The good news is that even though overall conditions appear subdued they are actually better than a year for metrics including business activity, sales, hours worked, and investment, Rynski added.

In the end the combination of current disquiet but an optimistic future saw the overall index print 97.0, much closer to the neutral level of 100.

But the survey shows the tension between overall business activity and sales, which are on the stronger side of the ledger, and profitability which has a much smaller net positive balance of responses. Thus the outlook for employment, in this sector, is positive but not overly strong.

All of that is in aggregate. But looking into industry and state based data there is clear evidence of a patchwork economy and mining boom hangover.

It’s clear in the break up that the two drivers of economic growth and employment, professional services, and health and aged care continue to be the strongest sectors of the economy.

But it’s the state-based data where the differences across the economy is most stark.

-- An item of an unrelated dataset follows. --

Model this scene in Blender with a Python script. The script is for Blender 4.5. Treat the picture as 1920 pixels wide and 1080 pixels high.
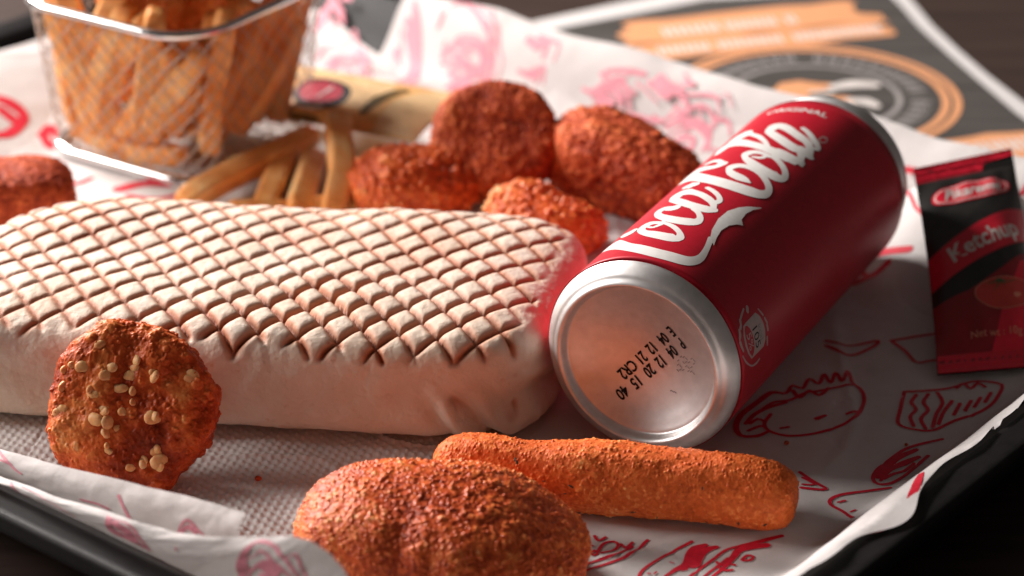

Western Australia is clearly undergoing a painful readjustment to a future less reliant on the mining boom. Queensland is also struggling with an economic transition.

“By state 44.3% and 46.7% of SMEs in QLD and WA reported a decline in profits, which is probably one of the main causes for their pessimism about business conditions in the last 3 months,” Westpac-MI said.

New South Wales is benefiting from the repointing of growth into sectors of the economy in which is strongest. While South Australia is showing remarkable strength given the headwinds facing its economy.

Overall the SME index is an almost perfect snapshot of the successes, headwinds, challenges, and disappointments being faced by Australian businesses and the Australian economy every day at the moment.

It all adds up to reasonable economic strength in aggregate but many sectors are struggling still.